Is Your Opponent Friend or Enemy?

Athletic competition is an interesting device. It pits two or more parties against each other in a Winner-Take-All contest encompassing physical, mental, and emotional abilities.

The stakes are often high. In the professional ranks, careers and livelihoods are sometimes on the line. Some think of sport as war.

However, sometimes we forget, sport is not war. Defeat does not result in death or imprisonment. Typically losing results only in disappointment and frustration. The worst that can happen in highly competitive professional settings is job loss. Unlike in war, after a lost contest life goes on. 

Sadly, treating our athletic competitors as demonized adversaries is far too common today. And it may be an approach which does more to limit rather than expand our own abilities. 

What is the best way to vie your opponent in sport  — as a friend or enemy?

W. Timothy Gallwey offer this answer in his book The Inner Game of Tennis:

Our opponent is a friend, to the extent that he does his best to make things difficult for us. Only by playing the role of our enemy does he become our true friend. Only by competing with us does he in fact cooperate. It is the duty of our opponent to create the greatest possible difficulty for us — just as it is our to try to create obstacles for him. Only by doing this do we give each other the opprtunity to find out to what height each can rise. 

Competition is identical with true cooperation.

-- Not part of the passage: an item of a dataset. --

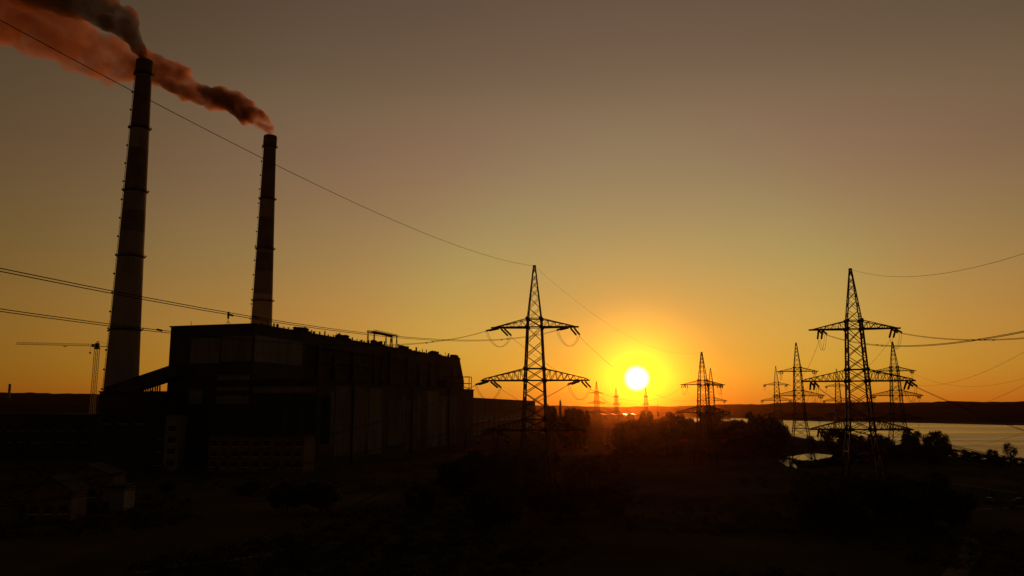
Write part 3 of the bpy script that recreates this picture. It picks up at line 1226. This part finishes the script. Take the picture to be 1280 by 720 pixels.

Each player tries his hardest to defeat the other, but it isn’t the other person we aim to defeat; it is simply a matter of overcoming the obstacles he presents. In true competition no person is defeated. Regardless of who wins that particular day, you thank your opponent for the fight he put in, and you mean it. All competitors benefit by their effort to overcome obstacles presented by their opponent. You and your opponent grow stronger by participating in the development of the other.